-- START --
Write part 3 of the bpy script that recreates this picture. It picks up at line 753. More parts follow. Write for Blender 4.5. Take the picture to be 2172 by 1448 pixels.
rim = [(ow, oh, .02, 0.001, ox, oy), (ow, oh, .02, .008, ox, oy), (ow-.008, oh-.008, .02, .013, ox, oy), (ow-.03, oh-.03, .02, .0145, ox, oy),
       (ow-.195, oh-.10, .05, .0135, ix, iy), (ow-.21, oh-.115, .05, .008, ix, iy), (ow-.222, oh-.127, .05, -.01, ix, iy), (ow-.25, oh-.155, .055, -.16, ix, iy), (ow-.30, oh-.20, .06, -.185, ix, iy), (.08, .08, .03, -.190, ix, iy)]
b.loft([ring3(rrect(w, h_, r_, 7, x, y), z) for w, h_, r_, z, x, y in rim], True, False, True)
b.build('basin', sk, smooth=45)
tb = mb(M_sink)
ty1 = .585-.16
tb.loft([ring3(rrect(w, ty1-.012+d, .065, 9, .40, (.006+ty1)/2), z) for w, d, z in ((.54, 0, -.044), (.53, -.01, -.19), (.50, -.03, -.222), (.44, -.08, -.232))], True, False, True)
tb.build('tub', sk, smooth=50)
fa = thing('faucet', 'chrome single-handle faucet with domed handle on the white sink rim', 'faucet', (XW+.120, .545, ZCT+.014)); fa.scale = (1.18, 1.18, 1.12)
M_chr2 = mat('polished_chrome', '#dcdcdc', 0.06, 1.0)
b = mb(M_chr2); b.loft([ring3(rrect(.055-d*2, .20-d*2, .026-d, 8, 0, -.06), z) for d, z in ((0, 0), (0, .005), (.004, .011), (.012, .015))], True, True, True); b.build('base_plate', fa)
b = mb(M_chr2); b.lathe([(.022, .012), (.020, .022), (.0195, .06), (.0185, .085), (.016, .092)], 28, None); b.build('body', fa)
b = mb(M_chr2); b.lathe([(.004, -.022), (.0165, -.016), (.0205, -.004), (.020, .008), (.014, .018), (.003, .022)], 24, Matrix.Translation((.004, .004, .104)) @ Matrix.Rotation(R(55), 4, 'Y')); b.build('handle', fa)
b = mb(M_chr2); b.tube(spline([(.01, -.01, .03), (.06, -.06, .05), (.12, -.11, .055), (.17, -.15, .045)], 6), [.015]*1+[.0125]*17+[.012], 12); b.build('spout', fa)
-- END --
PROMPT:
Would you reproduce the material above in full, exactly as given?

SOLUTION TO THIS EXERCISE:
Write part 3 of the bpy script that recreates this picture. It picks up at line 753. More parts follow. Write for Blender 4.5. Take the picture to be 2172 by 1448 pixels.
rim = [(ow, oh, .02, 0.001, ox, oy), (ow, oh, .02, .008, ox, oy), (ow-.008, oh-.008, .02, .013, ox, oy), (ow-.03, oh-.03, .02, .0145, ox, oy),
       (ow-.195, oh-.10, .05, .0135, ix, iy), (ow-.21, oh-.115, .05, .008, ix, iy), (ow-.222, oh-.127, .05, -.01, ix, iy), (ow-.25, oh-.155, .055, -.16, ix, iy), (ow-.30, oh-.20, .06, -.185, ix, iy), (.08, .08, .03, -.190, ix, iy)]
b.loft([ring3(rrect(w, h_, r_, 7, x, y), z) for w, h_, r_, z, x, y in rim], True, False, True)
b.build('basin', sk, smooth=45)
tb = mb(M_sink)
ty1 = .585-.16
tb.loft([ring3(rrect(w, ty1-.012+d, .065, 9, .40, (.006+ty1)/2), z) for w, d, z in ((.54, 0, -.044), (.53, -.01, -.19), (.50, -.03, -.222), (.44, -.08, -.232))], True, False, True)
tb.build('tub', sk, smooth=50)
fa = thing('faucet', 'chrome single-handle faucet with domed handle on the white sink rim', 'faucet', (XW+.120, .545, ZCT+.014)); fa.scale = (1.18, 1.18, 1.12)
M_chr2 = mat('polished_chrome', '#dcdcdc', 0.06, 1.0)
b = mb(M_chr2); b.loft([ring3(rrect(.055-d*2, .20-d*2, .026-d, 8, 0, -.06), z) for d, z in ((0, 0), (0, .005), (.004, .011), (.012, .015))], True, True, True); b.build('base_plate', fa)
b = mb(M_chr2); b.lathe([(.022, .012), (.020, .022), (.0195, .06), (.0185, .085), (.016, .092)], 28, None); b.build('body', fa)
b = mb(M_chr2); b.lathe([(.004, -.022), (.0165, -.016), (.0205, -.004), (.020, .008), (.014, .018), (.003, .022)], 24, Matrix.Translation((.004, .004, .104)) @ Matrix.Rotation(R(55), 4, 'Y')); b.build('handle', fa)
b = mb(M_chr2); b.tube(spline([(.01, -.01, .03), (.06, -.06, .05), (.12, -.11, .055), (.17, -.15, .045)], 6), [.015]*1+[.0125]*17+[.012], 12); b.build('spout', fa)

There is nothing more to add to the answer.